* begin Material to process *

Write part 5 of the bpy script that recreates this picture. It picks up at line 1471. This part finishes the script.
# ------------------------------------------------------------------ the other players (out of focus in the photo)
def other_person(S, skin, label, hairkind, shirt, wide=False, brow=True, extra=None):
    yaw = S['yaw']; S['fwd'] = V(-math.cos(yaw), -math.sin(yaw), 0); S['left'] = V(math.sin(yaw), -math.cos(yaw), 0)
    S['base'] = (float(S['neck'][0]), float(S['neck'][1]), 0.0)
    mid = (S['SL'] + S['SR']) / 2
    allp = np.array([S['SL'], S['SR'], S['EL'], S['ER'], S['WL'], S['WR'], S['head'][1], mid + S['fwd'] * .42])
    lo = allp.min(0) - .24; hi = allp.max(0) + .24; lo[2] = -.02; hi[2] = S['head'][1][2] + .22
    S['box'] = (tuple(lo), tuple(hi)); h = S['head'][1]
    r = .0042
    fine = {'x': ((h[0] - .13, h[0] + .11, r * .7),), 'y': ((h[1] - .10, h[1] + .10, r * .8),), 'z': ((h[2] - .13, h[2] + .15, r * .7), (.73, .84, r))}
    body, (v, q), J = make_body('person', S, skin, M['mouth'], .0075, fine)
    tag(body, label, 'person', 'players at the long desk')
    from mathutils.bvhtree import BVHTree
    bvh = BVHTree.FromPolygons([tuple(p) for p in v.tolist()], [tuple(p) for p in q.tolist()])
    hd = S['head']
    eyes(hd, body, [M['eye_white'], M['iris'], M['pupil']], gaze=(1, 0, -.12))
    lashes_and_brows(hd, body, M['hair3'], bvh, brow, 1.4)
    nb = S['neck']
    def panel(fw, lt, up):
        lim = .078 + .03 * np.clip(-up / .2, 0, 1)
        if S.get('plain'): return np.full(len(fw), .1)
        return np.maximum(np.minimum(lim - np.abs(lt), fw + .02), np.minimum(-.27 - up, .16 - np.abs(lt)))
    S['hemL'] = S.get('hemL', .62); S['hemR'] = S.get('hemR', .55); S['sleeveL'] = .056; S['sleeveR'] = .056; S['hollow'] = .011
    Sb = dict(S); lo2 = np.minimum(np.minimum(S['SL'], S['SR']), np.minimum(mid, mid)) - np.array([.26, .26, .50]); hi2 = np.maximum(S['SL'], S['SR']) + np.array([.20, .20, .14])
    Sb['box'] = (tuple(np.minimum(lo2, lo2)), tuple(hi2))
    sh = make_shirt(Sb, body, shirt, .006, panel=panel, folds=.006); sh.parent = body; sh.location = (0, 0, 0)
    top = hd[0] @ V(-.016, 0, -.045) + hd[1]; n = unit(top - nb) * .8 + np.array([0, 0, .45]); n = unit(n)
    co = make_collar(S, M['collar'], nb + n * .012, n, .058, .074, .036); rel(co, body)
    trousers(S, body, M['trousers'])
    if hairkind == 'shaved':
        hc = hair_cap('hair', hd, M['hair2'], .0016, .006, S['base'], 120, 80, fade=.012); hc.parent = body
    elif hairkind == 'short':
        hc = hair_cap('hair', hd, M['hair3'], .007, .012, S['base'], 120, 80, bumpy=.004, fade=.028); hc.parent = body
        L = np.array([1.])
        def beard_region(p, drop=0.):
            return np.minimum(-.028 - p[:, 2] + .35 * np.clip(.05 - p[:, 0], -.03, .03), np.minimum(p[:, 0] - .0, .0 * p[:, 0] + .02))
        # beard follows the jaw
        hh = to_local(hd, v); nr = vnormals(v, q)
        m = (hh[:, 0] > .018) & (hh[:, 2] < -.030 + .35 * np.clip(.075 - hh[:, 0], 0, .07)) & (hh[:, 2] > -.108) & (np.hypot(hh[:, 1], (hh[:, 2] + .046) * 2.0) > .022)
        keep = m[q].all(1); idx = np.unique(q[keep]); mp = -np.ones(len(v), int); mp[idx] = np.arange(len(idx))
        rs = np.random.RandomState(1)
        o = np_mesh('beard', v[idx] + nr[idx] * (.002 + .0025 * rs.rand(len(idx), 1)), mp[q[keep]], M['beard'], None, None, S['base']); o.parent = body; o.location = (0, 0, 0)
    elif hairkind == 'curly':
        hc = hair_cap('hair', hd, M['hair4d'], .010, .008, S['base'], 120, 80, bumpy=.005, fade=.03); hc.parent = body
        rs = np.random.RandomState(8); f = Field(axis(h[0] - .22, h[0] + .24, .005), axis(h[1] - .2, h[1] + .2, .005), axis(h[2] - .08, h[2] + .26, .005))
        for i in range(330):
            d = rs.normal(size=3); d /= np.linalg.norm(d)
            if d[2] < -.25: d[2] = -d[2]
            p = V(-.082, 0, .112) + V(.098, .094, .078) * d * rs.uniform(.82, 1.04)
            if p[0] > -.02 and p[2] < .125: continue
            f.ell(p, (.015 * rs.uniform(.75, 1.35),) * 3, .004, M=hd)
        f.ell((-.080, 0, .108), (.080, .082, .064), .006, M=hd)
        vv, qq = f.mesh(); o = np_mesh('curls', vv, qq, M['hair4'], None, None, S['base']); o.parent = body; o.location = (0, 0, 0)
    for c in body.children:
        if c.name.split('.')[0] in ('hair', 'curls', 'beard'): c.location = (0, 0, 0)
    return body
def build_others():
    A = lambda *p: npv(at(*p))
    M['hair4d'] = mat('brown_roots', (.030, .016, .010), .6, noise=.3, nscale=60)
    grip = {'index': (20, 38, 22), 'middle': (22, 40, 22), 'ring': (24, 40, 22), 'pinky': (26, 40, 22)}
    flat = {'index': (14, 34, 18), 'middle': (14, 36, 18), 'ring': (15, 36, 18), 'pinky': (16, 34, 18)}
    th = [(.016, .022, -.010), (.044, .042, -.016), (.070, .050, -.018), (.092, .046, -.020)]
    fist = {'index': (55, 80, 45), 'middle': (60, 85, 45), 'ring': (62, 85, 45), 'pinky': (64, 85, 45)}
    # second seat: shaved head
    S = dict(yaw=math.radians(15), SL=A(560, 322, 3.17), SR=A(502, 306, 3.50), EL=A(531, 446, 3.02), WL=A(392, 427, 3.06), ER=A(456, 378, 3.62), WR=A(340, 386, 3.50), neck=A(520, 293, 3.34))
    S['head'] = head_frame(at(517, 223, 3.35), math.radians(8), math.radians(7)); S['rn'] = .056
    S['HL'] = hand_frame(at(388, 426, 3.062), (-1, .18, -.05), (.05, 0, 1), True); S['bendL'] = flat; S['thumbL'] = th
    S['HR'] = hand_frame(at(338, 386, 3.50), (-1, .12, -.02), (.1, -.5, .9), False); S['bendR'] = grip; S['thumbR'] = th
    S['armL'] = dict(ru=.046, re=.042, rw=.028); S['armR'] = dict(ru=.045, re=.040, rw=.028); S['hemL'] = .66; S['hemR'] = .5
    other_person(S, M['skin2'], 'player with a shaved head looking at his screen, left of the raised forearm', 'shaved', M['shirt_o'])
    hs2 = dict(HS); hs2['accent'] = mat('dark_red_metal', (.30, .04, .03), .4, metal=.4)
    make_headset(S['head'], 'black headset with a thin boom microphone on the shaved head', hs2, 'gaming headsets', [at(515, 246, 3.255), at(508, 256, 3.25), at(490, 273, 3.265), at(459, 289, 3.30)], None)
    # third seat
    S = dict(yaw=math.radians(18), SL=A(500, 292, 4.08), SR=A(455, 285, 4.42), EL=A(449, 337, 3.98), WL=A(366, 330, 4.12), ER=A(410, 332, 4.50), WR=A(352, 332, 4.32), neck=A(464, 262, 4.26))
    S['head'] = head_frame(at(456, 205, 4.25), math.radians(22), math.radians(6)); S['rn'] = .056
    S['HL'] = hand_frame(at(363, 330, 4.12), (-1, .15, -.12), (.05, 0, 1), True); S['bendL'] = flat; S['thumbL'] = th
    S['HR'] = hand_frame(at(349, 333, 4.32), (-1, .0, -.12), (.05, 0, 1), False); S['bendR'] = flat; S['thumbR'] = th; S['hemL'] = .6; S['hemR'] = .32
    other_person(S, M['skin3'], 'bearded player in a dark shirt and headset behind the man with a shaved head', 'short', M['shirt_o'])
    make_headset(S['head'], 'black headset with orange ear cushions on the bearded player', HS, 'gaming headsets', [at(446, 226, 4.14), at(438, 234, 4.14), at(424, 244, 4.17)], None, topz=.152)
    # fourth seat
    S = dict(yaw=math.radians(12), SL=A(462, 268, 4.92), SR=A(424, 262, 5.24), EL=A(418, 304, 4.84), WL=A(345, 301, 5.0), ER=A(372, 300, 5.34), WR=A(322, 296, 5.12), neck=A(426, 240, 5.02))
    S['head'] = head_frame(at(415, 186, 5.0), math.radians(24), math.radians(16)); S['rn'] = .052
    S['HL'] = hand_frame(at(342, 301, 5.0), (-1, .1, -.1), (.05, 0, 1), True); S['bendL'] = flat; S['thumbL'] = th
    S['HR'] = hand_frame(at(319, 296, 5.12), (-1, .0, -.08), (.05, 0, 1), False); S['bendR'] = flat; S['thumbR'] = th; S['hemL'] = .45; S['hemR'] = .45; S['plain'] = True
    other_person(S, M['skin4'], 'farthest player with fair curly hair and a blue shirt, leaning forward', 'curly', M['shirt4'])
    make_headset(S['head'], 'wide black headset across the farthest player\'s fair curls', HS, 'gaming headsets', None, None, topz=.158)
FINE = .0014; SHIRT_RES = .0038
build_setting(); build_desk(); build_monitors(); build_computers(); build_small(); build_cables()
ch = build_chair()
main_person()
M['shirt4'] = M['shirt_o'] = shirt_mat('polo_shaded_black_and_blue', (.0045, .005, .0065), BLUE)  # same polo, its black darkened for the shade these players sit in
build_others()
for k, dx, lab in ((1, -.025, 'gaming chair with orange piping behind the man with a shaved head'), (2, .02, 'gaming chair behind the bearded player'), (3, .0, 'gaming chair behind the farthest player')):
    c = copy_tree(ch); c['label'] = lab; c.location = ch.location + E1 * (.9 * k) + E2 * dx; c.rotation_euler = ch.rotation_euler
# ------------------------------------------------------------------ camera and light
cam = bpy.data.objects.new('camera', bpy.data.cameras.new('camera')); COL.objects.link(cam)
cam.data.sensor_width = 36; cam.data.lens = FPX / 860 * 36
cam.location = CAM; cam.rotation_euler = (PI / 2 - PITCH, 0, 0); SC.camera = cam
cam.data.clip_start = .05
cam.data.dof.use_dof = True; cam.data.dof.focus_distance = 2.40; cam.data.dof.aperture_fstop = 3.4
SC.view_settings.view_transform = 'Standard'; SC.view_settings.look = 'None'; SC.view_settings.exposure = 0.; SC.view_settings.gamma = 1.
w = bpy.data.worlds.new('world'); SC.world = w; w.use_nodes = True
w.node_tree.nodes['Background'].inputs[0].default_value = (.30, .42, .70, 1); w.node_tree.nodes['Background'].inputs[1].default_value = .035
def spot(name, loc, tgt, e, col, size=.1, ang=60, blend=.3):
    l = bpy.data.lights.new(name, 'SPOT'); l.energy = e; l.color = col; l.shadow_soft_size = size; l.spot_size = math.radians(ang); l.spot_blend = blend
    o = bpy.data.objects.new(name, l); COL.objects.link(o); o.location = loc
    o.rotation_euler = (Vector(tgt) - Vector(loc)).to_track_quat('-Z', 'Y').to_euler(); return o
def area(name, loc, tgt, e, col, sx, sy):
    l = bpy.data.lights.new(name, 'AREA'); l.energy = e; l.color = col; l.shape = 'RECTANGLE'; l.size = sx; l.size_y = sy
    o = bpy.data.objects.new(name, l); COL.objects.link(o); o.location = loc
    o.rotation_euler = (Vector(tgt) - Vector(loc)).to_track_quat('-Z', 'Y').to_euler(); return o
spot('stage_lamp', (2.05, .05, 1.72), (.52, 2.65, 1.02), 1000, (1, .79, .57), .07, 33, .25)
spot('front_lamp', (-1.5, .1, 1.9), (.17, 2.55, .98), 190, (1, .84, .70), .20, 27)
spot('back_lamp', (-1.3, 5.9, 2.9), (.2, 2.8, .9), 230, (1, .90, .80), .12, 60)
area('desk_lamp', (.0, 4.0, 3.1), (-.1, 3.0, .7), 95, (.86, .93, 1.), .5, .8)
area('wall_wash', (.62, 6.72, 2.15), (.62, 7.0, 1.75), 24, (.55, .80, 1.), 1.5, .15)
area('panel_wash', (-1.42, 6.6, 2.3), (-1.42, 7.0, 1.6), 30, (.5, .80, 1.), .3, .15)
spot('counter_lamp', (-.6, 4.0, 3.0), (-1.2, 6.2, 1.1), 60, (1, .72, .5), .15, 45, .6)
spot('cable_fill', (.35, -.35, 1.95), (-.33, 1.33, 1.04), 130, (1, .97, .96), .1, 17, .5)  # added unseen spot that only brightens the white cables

* end Material to process *
* begin Material to process *

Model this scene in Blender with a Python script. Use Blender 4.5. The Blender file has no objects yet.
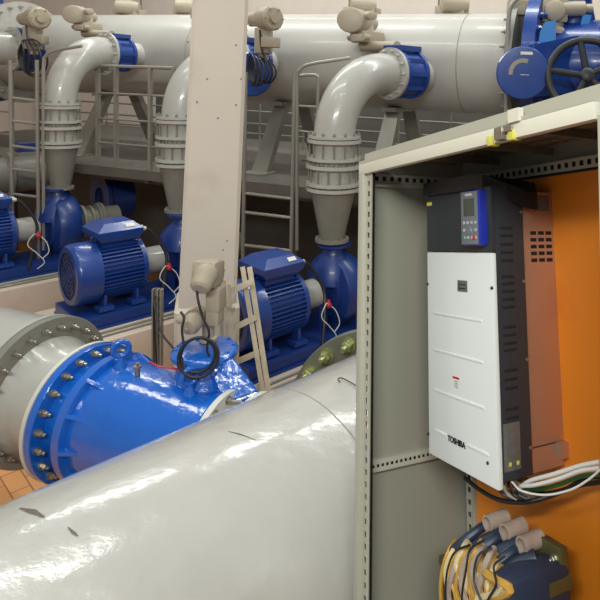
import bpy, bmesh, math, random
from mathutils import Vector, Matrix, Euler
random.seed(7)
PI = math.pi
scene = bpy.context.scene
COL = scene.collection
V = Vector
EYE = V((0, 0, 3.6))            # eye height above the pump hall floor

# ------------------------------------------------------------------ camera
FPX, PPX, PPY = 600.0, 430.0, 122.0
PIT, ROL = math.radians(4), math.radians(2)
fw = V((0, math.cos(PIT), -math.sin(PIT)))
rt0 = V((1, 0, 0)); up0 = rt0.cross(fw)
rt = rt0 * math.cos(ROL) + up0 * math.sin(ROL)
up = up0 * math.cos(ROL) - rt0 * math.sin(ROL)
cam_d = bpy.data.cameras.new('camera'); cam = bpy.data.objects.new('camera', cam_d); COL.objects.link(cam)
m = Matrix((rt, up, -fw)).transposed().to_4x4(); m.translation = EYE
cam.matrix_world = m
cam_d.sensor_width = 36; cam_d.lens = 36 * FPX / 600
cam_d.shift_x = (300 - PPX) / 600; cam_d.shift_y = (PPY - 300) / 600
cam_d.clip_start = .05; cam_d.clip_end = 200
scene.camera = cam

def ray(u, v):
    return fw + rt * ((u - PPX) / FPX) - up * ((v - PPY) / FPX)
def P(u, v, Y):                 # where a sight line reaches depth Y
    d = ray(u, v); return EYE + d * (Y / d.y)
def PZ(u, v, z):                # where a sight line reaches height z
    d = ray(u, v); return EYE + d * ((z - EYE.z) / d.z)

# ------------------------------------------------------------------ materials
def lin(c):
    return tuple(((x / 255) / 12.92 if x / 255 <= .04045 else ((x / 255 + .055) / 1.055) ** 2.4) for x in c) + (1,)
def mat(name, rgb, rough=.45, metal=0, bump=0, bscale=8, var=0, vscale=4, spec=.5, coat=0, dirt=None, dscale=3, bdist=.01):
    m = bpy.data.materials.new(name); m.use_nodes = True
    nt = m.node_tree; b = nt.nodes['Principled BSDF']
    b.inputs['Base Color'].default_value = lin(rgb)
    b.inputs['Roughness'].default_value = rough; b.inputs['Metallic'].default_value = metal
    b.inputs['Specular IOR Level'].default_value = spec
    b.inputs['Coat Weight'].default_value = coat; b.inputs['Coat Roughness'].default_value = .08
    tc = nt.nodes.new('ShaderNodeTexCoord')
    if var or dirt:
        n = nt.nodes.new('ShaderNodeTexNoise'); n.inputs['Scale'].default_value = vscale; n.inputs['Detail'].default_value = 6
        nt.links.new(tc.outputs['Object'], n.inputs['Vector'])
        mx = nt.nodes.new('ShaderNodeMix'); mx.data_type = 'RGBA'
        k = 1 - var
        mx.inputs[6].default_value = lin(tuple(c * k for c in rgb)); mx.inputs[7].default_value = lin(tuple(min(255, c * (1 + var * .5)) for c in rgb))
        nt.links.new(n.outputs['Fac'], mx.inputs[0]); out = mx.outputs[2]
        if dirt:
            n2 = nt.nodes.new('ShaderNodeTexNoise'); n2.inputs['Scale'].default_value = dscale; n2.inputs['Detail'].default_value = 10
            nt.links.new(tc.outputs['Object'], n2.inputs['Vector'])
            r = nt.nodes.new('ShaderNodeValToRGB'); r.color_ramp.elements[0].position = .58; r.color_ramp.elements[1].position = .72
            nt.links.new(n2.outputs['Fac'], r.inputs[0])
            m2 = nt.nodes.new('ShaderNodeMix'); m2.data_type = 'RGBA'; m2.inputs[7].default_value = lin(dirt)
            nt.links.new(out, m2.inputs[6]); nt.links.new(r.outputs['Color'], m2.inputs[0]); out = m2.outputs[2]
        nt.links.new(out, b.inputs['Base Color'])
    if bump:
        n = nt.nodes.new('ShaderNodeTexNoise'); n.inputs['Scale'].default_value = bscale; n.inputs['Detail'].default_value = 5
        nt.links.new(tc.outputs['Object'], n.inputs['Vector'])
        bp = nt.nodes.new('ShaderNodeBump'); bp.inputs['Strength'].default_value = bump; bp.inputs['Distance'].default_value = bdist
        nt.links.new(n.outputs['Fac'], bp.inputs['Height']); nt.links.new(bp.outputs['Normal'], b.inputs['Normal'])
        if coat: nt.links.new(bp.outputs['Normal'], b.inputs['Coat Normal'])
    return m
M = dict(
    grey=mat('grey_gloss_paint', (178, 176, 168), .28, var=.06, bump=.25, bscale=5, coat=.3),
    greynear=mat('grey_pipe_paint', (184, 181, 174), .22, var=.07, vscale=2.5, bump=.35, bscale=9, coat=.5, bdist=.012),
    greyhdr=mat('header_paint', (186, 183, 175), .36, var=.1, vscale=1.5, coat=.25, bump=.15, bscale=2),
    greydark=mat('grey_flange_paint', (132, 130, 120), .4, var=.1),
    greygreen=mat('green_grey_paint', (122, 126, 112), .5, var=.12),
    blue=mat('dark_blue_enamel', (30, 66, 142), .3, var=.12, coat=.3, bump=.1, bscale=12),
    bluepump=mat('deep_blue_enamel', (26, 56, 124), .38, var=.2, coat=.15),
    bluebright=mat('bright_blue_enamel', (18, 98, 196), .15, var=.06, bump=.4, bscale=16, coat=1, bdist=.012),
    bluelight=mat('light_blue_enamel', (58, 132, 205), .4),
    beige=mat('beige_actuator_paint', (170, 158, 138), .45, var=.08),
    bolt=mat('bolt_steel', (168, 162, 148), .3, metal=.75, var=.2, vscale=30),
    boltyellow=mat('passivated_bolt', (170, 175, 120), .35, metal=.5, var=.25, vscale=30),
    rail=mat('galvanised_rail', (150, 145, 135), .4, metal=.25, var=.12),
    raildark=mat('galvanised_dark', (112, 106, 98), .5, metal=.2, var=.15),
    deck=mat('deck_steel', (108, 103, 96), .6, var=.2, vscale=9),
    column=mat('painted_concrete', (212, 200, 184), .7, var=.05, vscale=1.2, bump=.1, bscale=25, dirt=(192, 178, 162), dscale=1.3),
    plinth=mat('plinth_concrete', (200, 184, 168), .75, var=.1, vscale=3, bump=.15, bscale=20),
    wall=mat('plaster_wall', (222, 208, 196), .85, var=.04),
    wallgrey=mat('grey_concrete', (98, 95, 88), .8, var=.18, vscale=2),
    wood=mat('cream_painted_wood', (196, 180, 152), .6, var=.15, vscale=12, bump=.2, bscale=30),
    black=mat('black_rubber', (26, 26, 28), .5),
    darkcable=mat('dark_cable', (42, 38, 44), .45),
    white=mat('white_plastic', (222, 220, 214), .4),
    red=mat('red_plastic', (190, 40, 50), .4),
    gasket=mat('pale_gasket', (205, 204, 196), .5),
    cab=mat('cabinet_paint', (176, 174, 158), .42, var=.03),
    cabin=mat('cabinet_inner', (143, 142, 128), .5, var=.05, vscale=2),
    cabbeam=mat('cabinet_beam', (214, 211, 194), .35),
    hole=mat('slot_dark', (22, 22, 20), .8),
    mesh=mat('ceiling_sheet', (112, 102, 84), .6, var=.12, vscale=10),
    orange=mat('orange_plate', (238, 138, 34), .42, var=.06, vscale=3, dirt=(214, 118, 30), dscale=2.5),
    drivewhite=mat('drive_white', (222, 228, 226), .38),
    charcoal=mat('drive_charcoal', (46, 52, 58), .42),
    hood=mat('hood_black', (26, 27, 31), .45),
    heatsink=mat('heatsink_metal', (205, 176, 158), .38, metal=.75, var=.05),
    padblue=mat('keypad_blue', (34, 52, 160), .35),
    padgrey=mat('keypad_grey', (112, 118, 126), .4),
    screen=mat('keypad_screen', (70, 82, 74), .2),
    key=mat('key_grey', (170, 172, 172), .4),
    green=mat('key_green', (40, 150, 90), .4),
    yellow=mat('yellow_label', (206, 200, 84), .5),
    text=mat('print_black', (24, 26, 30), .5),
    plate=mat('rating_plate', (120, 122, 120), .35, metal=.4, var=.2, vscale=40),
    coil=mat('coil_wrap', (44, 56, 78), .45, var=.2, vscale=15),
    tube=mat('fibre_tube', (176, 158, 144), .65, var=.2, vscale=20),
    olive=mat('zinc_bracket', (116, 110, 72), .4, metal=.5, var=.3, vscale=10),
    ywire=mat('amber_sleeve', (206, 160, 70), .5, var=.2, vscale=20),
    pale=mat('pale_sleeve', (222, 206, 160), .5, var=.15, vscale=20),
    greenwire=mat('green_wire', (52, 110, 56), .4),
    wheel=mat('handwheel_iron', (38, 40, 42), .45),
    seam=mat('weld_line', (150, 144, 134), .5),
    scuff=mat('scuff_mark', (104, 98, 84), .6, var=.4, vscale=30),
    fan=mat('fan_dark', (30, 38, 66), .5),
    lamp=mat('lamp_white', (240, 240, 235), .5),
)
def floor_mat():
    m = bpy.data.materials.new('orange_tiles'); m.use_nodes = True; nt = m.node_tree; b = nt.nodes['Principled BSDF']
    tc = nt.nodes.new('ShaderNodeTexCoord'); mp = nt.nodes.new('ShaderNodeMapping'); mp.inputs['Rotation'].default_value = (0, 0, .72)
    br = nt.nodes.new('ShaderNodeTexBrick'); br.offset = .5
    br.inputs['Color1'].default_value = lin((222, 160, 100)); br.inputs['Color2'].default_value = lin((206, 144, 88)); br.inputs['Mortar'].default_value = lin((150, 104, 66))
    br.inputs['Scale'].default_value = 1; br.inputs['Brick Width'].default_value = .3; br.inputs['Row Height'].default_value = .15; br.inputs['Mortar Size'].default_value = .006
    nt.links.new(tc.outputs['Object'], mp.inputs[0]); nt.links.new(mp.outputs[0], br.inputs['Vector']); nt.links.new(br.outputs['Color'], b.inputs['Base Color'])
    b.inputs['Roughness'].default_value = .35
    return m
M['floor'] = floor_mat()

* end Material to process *

● **Given exercise**
In the records above, how many lines include the string "script"? Answer with only the number.

● **Reply**
2